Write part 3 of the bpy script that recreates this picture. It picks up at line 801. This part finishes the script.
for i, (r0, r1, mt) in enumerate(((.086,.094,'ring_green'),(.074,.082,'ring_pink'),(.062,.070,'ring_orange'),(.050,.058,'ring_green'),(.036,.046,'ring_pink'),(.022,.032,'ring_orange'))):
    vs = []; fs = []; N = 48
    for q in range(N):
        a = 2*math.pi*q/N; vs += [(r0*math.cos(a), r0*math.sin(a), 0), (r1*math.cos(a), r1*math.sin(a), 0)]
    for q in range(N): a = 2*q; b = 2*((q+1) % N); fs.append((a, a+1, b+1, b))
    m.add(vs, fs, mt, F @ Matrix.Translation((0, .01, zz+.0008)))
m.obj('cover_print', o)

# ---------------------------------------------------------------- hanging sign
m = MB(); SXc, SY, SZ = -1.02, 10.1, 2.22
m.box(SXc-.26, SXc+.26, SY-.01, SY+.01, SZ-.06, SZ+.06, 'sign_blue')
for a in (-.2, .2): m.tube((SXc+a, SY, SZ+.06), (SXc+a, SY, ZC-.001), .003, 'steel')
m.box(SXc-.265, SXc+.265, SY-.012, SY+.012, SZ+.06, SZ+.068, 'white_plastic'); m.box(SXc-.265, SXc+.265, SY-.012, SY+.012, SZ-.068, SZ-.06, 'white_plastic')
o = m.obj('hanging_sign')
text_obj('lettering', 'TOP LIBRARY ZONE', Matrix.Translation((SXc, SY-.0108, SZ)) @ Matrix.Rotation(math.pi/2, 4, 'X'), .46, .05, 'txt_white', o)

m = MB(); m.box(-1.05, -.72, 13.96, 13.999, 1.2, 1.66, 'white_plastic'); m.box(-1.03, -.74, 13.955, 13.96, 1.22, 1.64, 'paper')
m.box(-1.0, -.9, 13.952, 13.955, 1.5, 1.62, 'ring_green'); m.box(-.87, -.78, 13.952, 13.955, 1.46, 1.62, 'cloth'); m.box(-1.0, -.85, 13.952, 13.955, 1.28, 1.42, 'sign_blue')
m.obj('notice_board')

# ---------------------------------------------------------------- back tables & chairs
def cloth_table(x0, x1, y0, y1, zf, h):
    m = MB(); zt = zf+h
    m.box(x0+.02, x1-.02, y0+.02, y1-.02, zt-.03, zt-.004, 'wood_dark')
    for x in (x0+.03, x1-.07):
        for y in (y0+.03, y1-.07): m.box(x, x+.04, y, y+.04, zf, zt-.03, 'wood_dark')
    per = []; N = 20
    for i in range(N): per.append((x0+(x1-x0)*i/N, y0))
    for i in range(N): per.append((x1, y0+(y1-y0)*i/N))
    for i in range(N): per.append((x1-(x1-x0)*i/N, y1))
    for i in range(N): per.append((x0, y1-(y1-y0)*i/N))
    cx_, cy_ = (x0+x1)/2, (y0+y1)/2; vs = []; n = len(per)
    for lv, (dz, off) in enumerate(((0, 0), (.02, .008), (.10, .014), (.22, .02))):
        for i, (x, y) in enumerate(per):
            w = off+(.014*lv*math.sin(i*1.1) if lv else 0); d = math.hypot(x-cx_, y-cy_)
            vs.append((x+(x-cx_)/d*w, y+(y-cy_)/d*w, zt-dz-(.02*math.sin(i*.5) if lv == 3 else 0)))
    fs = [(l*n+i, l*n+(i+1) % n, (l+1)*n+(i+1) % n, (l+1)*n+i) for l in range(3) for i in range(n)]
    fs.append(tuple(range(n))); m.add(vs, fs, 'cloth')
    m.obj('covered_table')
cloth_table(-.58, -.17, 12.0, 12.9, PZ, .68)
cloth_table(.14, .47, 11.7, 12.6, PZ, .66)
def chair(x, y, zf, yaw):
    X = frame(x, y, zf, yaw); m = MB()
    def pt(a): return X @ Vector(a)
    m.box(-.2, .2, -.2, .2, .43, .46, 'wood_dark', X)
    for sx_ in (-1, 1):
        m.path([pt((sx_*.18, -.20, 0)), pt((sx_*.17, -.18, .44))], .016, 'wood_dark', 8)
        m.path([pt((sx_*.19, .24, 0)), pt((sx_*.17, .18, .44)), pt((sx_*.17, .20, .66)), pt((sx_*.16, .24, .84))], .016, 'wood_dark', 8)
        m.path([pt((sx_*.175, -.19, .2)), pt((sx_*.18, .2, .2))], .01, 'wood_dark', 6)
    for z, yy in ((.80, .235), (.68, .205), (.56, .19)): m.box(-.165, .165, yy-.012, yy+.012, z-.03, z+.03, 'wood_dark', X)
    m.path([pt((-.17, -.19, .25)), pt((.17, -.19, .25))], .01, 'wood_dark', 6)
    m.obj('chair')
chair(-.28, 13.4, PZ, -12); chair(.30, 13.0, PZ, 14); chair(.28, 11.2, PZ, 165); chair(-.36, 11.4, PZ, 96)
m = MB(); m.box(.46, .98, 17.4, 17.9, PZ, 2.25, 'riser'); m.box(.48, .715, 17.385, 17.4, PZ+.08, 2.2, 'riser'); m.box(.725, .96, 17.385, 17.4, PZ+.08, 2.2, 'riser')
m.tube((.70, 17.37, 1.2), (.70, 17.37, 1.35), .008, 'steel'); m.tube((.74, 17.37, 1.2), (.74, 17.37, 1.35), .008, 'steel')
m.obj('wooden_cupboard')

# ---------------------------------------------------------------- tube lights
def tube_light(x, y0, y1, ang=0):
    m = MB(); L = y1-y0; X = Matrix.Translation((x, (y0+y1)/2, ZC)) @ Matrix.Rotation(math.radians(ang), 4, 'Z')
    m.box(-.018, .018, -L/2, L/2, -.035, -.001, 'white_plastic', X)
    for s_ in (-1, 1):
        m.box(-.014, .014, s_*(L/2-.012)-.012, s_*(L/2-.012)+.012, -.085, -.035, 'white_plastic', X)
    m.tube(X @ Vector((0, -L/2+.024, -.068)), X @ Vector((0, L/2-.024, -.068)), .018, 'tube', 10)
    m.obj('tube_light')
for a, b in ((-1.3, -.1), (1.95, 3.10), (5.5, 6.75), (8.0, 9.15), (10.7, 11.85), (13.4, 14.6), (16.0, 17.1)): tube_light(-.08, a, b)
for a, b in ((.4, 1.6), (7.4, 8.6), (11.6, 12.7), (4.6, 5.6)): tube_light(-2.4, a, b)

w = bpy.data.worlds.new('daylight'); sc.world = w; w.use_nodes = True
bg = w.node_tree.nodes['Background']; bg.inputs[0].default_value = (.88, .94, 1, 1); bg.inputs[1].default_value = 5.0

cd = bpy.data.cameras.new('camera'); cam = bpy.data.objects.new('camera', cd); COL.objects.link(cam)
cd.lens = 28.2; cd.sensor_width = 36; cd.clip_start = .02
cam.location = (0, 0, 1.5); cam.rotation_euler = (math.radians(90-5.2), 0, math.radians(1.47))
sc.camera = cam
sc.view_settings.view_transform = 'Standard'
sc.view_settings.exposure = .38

Work to complete: Return a word-for-word copy of the lines from the beginning of the listing to the line holding "m.obj('notice_board')", both kept.

Output for this exercise:
Write part 3 of the bpy script that recreates this picture. It picks up at line 801. This part finishes the script.
for i, (r0, r1, mt) in enumerate(((.086,.094,'ring_green'),(.074,.082,'ring_pink'),(.062,.070,'ring_orange'),(.050,.058,'ring_green'),(.036,.046,'ring_pink'),(.022,.032,'ring_orange'))):
    vs = []; fs = []; N = 48
    for q in range(N):
        a = 2*math.pi*q/N; vs += [(r0*math.cos(a), r0*math.sin(a), 0), (r1*math.cos(a), r1*math.sin(a), 0)]
    for q in range(N): a = 2*q; b = 2*((q+1) % N); fs.append((a, a+1, b+1, b))
    m.add(vs, fs, mt, F @ Matrix.Translation((0, .01, zz+.0008)))
m.obj('cover_print', o)

# ---------------------------------------------------------------- hanging sign
m = MB(); SXc, SY, SZ = -1.02, 10.1, 2.22
m.box(SXc-.26, SXc+.26, SY-.01, SY+.01, SZ-.06, SZ+.06, 'sign_blue')
for a in (-.2, .2): m.tube((SXc+a, SY, SZ+.06), (SXc+a, SY, ZC-.001), .003, 'steel')
m.box(SXc-.265, SXc+.265, SY-.012, SY+.012, SZ+.06, SZ+.068, 'white_plastic'); m.box(SXc-.265, SXc+.265, SY-.012, SY+.012, SZ-.068, SZ-.06, 'white_plastic')
o = m.obj('hanging_sign')
text_obj('lettering', 'TOP LIBRARY ZONE', Matrix.Translation((SXc, SY-.0108, SZ)) @ Matrix.Rotation(math.pi/2, 4, 'X'), .46, .05, 'txt_white', o)

m = MB(); m.box(-1.05, -.72, 13.96, 13.999, 1.2, 1.66, 'white_plastic'); m.box(-1.03, -.74, 13.955, 13.96, 1.22, 1.64, 'paper')
m.box(-1.0, -.9, 13.952, 13.955, 1.5, 1.62, 'ring_green'); m.box(-.87, -.78, 13.952, 13.955, 1.46, 1.62, 'cloth'); m.box(-1.0, -.85, 13.952, 13.955, 1.28, 1.42, 'sign_blue')
m.obj('notice_board')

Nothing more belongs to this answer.